EXERCISE AIM: Look at the data below and print exactly the lines from its first line through the line with "H = 37.4; F"; the pictures stay out of the copy.

--- start of DATASET EXCERPT ---

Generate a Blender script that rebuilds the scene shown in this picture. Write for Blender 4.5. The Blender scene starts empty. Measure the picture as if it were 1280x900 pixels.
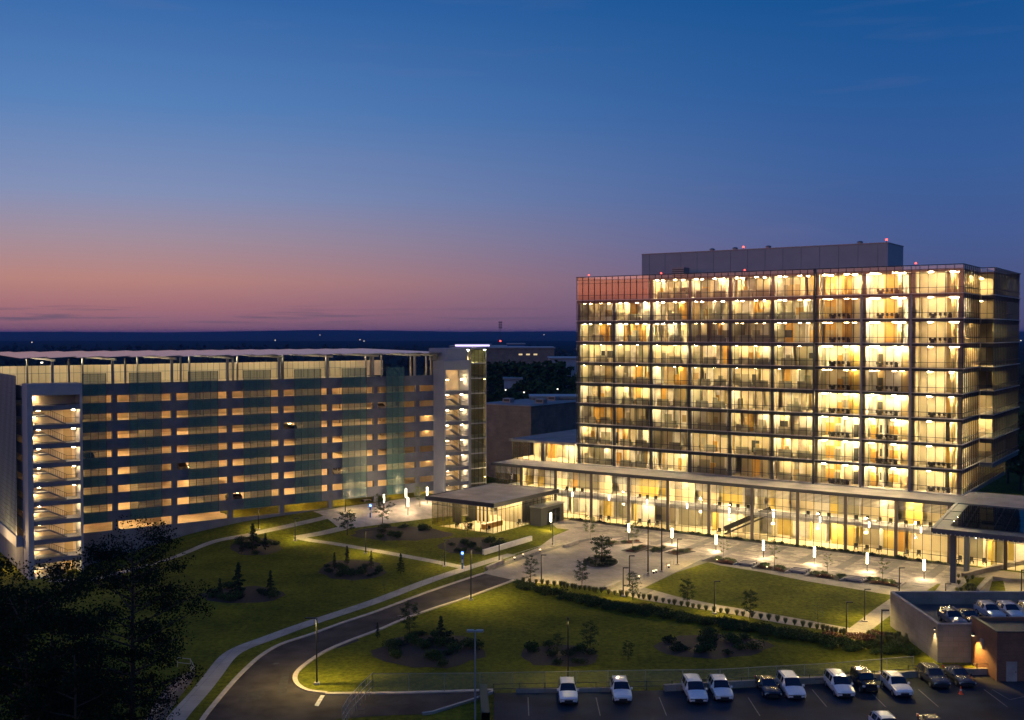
import bpy, math, random
from mathutils import Vector, Matrix
random.seed(7)
R = random.Random(11)
S = bpy.context.scene
COL = S.collection
H = 37.4; F = 1320.0; PITCH = math.atan(33.6/F)

# ------------------------------------------------------------------ basics
def tag(o, label=None, cat=None, group=None, kind=None):
    if label: o['label'] = label
    if cat: o['category'] = cat
    if group: o['group'] = group
    if kind: o['kind'] = kind
    return o
def empty(name, loc, rz=0.0, label=None, cat=None, group=None):
    o = bpy.data.objects.new(name, None); COL.objects.link(o)
    o.location = loc; o.rotation_euler = (0, 0, rz); o.empty_display_size = .3
    return tag(o, label, cat, group)
class MB:
    def __init__(s): s.v = []; s.f = []; s.m = []; s.mats = []
    def mi(s, mat):
        if mat not in s.mats: s.mats.append(mat)
        return s.mats.index(mat)
    def face(s, pts, mat):
        n = len(s.v); s.v += [tuple(p) for p in pts]; s.f.append(tuple(range(n, n+len(pts)))); s.m.append(s.mi(mat))
    def box(s, x0, x1, y0, y1, z0, z1, mat, skip=''):
        if x0 > x1: x0, x1 = x1, x0
        if y0 > y1: y0, y1 = y1, y0
        if z0 > z1: z0, z1 = z1, z0
        n = len(s.v); k = s.mi(mat)
        s.v += [(x0,y0,z0),(x1,y0,z0),(x1,y1,z0),(x0,y1,z0),(x0,y0,z1),(x1,y0,z1),(x1,y1,z1),(x0,y1,z1)]
        for nm, q in (('b',(0,3,2,1)),('t',(4,5,6,7)),('f',(0,1,5,4)),('r',(1,2,6,5)),('k',(2,3,7,6)),('l',(3,0,4,7))):
            if nm in skip: continue
            s.f.append(tuple(n+i for i in q)); s.m.append(k)
    def bar(s, p, q, w, h, mat):            # oriented box from p to q
        p = Vector(p); q = Vector(q); d = (q-p)
        if d.length < 1e-6: return
        d.normalize(); up = Vector((0,0,1)) if abs(d.z) < .95 else Vector((0,1,0))
        a = d.cross(up).normalized()*w/2; b = a.cross(d).normalized()*h/2
        n = len(s.v); k = s.mi(mat)
        for c in (p, q): s.v += [tuple(c-a-b), tuple(c+a-b), tuple(c+a+b), tuple(c-a+b)]
        for f in ((3,2,1,0),(4,5,6,7),(0,1,5,4),(1,2,6,5),(2,3,7,6),(3,0,4,7)):
            s.f.append(tuple(n+i for i in f)); s.m.append(k)
    def tube(s, p, q, r0, r1, mat, n=8, caps=True):
        p = Vector(p); q = Vector(q); d = (q-p).normalized(); up = Vector((0,0,1)) if abs(d.z) < .9 else Vector((1,0,0))
        a = d.cross(up).normalized(); b = d.cross(a).normalized(); st = len(s.v); k = s.mi(mat)
        for c, r in ((p, r0), (q, r1)):
            for i in range(n):
                t = 2*math.pi*i/n; s.v.append(tuple(c + a*math.cos(t)*r + b*math.sin(t)*r))
        for i in range(n):
            j = (i+1) % n; s.f.append((st+i, st+n+i, st+n+j, st+j)); s.m.append(k)
        if caps:
            s.f.append(tuple(st+i for i in range(n))); s.m.append(k)
            s.f.append(tuple(st+2*n-1-i for i in range(n))); s.m.append(k)
    def mesh(s, name):
        me = bpy.data.meshes.new(name); me.from_pydata(s.v, [], s.f)
        for m in s.mats: me.materials.append(m)
        me.polygons.foreach_set('material_index', s.m); me.update(); return me
    def build(s, name, parent=None, loc=None, rz=0.0, label=None, cat=None, group=None, kind=None):
        o = bpy.data.objects.new(name, s.mesh(name)); COL.objects.link(o)
        if parent: o.parent = parent
        if loc is not None: o.location = loc
        o.rotation_euler = (0, 0, rz)
        return tag(o, label, cat, group, kind)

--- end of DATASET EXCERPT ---

WRITTEN RESPONSE:
Generate a Blender script that rebuilds the scene shown in this picture. Write for Blender 4.5. The Blender scene starts empty. Measure the picture as if it were 1280x900 pixels.
import bpy, math, random
from mathutils import Vector, Matrix
random.seed(7)
R = random.Random(11)
S = bpy.context.scene
COL = S.collection
H = 37.4; F = 1320.0; PITCH = math.atan(33.6/F)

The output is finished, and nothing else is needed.